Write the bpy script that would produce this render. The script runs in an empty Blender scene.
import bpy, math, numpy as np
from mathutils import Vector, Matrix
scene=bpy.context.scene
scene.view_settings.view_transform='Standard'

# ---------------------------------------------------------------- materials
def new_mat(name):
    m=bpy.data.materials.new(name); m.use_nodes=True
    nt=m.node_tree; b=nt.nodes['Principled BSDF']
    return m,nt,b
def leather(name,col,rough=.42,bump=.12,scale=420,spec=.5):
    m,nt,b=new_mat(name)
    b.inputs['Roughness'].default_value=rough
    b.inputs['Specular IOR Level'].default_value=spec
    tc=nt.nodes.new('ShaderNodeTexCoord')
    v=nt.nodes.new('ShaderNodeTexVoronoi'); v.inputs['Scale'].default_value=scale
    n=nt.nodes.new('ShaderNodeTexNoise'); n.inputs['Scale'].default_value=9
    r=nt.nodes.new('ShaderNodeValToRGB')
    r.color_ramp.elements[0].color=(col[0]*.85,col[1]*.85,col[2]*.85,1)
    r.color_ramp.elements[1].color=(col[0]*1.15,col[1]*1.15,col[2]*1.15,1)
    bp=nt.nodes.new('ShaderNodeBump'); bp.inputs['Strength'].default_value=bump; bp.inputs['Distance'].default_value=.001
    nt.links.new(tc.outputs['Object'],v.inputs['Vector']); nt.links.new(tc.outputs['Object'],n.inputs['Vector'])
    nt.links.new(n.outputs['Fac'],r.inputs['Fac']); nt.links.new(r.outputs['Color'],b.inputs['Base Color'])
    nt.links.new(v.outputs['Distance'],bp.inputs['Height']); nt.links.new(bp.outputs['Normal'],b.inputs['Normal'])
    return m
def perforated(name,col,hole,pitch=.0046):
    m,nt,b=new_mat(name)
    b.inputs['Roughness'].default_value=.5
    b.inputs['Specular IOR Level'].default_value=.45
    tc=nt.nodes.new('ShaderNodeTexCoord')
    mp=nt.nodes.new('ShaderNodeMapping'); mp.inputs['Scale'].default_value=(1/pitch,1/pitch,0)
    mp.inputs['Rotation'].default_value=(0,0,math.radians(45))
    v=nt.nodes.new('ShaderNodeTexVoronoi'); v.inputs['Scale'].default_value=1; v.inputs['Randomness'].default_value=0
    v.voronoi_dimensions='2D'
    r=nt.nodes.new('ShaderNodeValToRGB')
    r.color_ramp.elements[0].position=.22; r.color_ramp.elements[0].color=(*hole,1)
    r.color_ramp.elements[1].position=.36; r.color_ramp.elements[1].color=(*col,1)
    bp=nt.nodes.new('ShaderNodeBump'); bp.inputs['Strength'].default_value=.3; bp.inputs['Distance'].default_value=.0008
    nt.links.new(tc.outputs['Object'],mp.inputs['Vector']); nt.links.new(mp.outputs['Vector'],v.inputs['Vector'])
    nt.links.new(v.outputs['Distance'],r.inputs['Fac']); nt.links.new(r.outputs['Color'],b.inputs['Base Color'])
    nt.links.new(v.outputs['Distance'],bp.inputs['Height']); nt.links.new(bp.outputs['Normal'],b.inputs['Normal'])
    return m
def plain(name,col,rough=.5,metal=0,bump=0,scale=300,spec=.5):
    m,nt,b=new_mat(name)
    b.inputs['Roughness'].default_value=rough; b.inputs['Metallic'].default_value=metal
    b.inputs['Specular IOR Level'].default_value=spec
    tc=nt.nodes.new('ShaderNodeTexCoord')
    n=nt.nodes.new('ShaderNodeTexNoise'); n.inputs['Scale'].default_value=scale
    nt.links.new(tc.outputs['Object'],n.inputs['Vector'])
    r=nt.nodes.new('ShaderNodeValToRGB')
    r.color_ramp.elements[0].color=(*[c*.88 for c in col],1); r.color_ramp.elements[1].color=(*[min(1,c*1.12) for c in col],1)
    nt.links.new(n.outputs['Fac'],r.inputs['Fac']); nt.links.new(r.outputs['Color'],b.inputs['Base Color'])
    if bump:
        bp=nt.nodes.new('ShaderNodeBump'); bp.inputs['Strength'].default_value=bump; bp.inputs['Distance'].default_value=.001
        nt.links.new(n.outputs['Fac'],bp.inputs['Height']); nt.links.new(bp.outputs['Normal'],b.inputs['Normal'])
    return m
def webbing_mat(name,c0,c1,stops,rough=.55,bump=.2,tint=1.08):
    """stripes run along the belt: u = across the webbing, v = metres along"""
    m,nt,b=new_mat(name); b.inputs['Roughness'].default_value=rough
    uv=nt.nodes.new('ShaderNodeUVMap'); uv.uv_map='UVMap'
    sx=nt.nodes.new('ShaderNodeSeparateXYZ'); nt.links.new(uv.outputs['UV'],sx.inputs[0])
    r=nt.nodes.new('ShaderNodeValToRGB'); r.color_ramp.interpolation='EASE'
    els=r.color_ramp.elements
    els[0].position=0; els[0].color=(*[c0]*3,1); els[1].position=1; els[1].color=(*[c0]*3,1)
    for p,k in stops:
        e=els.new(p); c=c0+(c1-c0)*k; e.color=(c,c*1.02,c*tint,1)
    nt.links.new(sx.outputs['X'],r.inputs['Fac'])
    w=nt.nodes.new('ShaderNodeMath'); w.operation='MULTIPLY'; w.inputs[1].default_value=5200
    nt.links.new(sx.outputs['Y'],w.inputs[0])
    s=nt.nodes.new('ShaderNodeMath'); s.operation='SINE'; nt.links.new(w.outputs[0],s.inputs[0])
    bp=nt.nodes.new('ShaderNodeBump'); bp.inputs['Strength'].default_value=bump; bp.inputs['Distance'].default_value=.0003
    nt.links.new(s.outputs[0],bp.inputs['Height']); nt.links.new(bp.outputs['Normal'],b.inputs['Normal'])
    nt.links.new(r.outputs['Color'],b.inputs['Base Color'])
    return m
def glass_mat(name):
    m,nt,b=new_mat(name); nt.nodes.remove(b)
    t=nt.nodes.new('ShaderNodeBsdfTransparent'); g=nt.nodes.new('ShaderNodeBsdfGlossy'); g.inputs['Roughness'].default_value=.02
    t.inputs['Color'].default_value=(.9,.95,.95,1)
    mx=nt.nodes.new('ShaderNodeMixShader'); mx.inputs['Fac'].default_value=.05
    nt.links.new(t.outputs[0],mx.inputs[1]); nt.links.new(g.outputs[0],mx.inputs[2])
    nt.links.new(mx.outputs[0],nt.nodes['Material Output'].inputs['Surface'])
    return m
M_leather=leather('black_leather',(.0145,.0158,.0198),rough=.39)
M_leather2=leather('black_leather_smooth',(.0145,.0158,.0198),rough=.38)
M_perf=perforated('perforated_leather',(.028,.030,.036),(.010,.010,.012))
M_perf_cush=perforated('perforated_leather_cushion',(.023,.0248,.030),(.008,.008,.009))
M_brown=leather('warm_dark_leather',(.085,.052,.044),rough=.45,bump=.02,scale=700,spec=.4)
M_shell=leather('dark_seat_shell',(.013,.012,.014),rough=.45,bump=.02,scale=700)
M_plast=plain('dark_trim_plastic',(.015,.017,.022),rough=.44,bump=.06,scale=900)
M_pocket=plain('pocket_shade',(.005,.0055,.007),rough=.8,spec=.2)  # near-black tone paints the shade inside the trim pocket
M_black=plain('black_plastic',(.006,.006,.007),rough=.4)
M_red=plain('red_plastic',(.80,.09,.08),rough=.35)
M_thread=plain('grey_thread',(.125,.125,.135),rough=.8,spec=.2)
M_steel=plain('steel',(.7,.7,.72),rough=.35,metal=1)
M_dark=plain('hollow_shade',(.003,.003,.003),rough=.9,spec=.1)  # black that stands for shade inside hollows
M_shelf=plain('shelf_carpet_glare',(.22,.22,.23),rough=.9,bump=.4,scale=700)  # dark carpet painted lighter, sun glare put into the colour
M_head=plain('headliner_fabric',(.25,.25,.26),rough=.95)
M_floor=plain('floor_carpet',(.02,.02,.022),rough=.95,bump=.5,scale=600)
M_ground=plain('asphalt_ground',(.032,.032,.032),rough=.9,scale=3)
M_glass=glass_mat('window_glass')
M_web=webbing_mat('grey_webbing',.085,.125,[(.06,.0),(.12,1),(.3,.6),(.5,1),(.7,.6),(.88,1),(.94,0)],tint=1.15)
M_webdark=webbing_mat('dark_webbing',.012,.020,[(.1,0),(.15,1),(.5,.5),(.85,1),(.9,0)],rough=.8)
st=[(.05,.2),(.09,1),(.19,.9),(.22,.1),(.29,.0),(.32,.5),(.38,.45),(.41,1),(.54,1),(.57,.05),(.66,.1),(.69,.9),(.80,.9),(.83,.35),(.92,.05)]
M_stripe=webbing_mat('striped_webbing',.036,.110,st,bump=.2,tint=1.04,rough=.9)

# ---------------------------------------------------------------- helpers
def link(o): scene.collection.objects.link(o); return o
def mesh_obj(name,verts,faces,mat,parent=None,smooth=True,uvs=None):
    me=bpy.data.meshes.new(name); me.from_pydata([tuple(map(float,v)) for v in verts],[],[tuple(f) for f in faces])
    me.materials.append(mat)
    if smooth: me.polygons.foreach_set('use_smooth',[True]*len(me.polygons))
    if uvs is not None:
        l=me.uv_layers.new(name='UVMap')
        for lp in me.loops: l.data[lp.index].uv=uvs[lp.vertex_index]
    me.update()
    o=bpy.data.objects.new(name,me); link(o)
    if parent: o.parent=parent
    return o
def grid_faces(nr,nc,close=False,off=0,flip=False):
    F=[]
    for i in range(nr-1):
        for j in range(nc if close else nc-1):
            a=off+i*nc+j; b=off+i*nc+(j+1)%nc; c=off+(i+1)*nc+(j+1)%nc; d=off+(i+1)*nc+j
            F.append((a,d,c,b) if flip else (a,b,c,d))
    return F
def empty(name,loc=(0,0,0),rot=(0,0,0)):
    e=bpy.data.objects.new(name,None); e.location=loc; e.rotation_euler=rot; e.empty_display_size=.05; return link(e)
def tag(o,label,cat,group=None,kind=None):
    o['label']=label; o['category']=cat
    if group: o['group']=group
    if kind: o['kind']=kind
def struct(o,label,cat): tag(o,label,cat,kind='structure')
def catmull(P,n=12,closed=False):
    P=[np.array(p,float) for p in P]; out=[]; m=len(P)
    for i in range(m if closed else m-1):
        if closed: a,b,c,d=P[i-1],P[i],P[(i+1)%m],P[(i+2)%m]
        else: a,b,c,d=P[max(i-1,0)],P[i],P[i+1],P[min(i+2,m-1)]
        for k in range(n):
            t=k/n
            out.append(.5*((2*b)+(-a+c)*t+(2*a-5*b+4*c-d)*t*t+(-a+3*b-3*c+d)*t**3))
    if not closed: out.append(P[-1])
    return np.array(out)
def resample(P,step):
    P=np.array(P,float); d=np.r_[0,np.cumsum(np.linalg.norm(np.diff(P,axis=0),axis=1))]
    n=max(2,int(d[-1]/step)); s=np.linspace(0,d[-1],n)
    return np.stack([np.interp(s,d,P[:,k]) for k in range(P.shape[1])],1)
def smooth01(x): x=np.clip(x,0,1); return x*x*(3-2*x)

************

Work to complete.
From the opening line of the data above, please print each line as written up to and including the line that contains "scene.view_settings.view_transform='Standard'", and nothing more.

Correct response.
Write the bpy script that would produce this render. The script runs in an empty Blender scene.
import bpy, math, numpy as np
from mathutils import Vector, Matrix
scene=bpy.context.scene
scene.view_settings.view_transform='Standard'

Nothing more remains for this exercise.